Unique documents have been declassified for the first time covering the period of Stalinist represssions.

Our correspondent Viktor Kuzmin reports from Yekaterinburg:

[Correspondent] In the 1930s this poster depicting the leader of the people hung in a secondary school in the village of Yegorshino. From the school's main display board it was taken to the NKVD [secret police] directorate and became one of the pieces of evidence for accusing enemies of the people of anti-Soviet agitation. The school's director and several teachers became the accused. In the case it says that the Stalin portrait had been shot with a catapult.

[Tatyana Trofimova, Regional archive official] I get the feeling that this poster [words indistinct] since 1937. Perhaps it has been affected by wear and tear, but we haven't found any holes from a catapult here But nonetheless the school's director was sentenced to 10 years in the camps. Two other teachers were sentenced to three and five years in labour camps.

[Correspondent] The Regional archive has about a dozen cases involving accusations of espionage and anti-Soviet agitation in its exhibition. The archive has been replenished with declassified documents from the power-wielding departments and the main materials here are connected with the period of mass represssions.

A sentence of three years in a labour camp was almost given for this collection of photographs of Soviet officials and students of the Uralsk Mining Institute. The group of young people was accused of keeping photographs of Trotskiy, Bukharin and Rykov at home. Many of those accused didn't even imagine that they were involved in this anti-Soviet agitation.

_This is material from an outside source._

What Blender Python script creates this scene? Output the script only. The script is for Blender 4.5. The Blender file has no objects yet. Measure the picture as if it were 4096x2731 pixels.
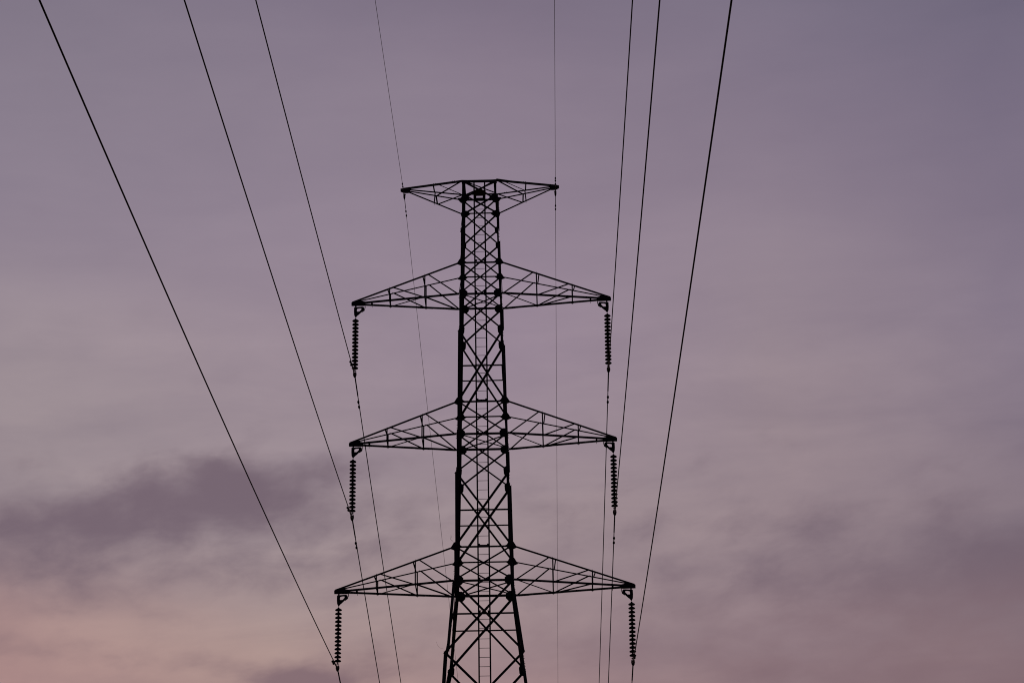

However, such cases are depicted at the exhibition: A poster depicting Lenin and Stalin hung for a long time in the flat of a factory worker. The image of Iosip Vissarionovich [Stalin] had been crossed out with a pencil. Among the documents there is also a case involving workers at the music and comedy theatre. A conductor and a ballerina were deemed agents working for Japanese intelligence.

Historians say that mass repressions against dissidents began as early as 1918. Incidentally, Lenin's cousin, Viktor Ardashev, was also shot in Yekaterinburg. He died because he supported a constituent assembly. Vladimir Ilyich [Lenin] sent telegrams to Yekaterinburg asking for an investigation into the reasons why his relative was killed, but there was no reply.

This cross on the outskirts of Yekaterinburg appeared a few years ago. It was put up to honour the memories of victims of political represssions. In 1937 alone, about 6,000 people were shot to death here. In terms of numbers of people subjected to repressions, Sverdlovsk Region held third place in the Soviet Union after Moscow and the Caucasus.